PROBLEM TO WORK ON ::
Copy each line exactly. Leave nothing out.
----- RAW RECORDS -----
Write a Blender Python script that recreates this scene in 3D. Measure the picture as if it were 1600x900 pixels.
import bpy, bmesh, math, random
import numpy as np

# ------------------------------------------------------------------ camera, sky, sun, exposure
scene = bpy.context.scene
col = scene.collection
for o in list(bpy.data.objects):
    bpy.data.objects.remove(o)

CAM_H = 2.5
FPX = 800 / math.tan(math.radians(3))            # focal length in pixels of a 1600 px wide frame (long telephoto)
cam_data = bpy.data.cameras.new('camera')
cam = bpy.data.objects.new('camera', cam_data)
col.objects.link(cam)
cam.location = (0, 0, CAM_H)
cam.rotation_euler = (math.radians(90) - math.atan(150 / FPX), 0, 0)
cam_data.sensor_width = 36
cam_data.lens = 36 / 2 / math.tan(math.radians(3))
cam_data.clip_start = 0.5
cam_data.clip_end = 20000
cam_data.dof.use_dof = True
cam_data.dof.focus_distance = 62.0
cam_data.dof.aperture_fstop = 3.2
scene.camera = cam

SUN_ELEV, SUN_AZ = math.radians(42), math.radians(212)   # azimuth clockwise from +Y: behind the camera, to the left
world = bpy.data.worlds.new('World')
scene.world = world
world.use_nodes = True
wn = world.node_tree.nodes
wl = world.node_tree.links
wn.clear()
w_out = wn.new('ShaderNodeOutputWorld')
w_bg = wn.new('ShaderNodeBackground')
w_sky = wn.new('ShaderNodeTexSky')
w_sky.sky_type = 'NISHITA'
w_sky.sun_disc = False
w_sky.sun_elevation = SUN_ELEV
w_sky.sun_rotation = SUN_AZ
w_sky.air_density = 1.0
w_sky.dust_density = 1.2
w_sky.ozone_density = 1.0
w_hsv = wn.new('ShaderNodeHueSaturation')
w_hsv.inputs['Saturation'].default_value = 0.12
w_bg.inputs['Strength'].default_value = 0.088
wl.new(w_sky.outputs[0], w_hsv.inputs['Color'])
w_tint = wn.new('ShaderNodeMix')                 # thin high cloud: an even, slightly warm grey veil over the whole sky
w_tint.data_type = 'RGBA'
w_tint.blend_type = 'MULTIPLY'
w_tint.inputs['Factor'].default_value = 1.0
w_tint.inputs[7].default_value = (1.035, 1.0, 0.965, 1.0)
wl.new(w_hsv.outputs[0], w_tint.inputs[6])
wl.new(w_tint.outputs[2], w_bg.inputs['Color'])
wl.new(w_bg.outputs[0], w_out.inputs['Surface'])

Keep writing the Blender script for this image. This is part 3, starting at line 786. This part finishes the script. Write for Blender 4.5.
-----
CORRECT RESPONSE ::
Write a Blender Python script that recreates this scene in 3D. Measure the picture as if it were 1600x900 pixels.
import bpy, bmesh, math, random
import numpy as np

# ------------------------------------------------------------------ camera, sky, sun, exposure
scene = bpy.context.scene
col = scene.collection
for o in list(bpy.data.objects):
    bpy.data.objects.remove(o)

CAM_H = 2.5
FPX = 800 / math.tan(math.radians(3))            # focal length in pixels of a 1600 px wide frame (long telephoto)
cam_data = bpy.data.cameras.new('camera')
cam = bpy.data.objects.new('camera', cam_data)
col.objects.link(cam)
cam.location = (0, 0, CAM_H)
cam.rotation_euler = (math.radians(90) - math.atan(150 / FPX), 0, 0)
cam_data.sensor_width = 36
cam_data.lens = 36 / 2 / math.tan(math.radians(3))
cam_data.clip_start = 0.5
cam_data.clip_end = 20000
cam_data.dof.use_dof = True
cam_data.dof.focus_distance = 62.0
cam_data.dof.aperture_fstop = 3.2
scene.camera = cam

SUN_ELEV, SUN_AZ = math.radians(42), math.radians(212)   # azimuth clockwise from +Y: behind the camera, to the left
world = bpy.data.worlds.new('World')
scene.world = world
world.use_nodes = True
wn = world.node_tree.nodes
wl = world.node_tree.links
wn.clear()
w_out = wn.new('ShaderNodeOutputWorld')
w_bg = wn.new('ShaderNodeBackground')
w_sky = wn.new('ShaderNodeTexSky')
w_sky.sky_type = 'NISHITA'
w_sky.sun_disc = False
w_sky.sun_elevation = SUN_ELEV
w_sky.sun_rotation = SUN_AZ
w_sky.air_density = 1.0
w_sky.dust_density = 1.2
w_sky.ozone_density = 1.0
w_hsv = wn.new('ShaderNodeHueSaturation')
w_hsv.inputs['Saturation'].default_value = 0.12
w_bg.inputs['Strength'].default_value = 0.088
wl.new(w_sky.outputs[0], w_hsv.inputs['Color'])
w_tint = wn.new('ShaderNodeMix')                 # thin high cloud: an even, slightly warm grey veil over the whole sky
w_tint.data_type = 'RGBA'
w_tint.blend_type = 'MULTIPLY'
w_tint.inputs['Factor'].default_value = 1.0
w_tint.inputs[7].default_value = (1.035, 1.0, 0.965, 1.0)
wl.new(w_hsv.outputs[0], w_tint.inputs[6])
wl.new(w_tint.outputs[2], w_bg.inputs['Color'])
wl.new(w_bg.outputs[0], w_out.inputs['Surface'])

Keep writing the Blender script for this image. This is part 3, starting at line 786. This part finishes the script. Write for Blender 4.5.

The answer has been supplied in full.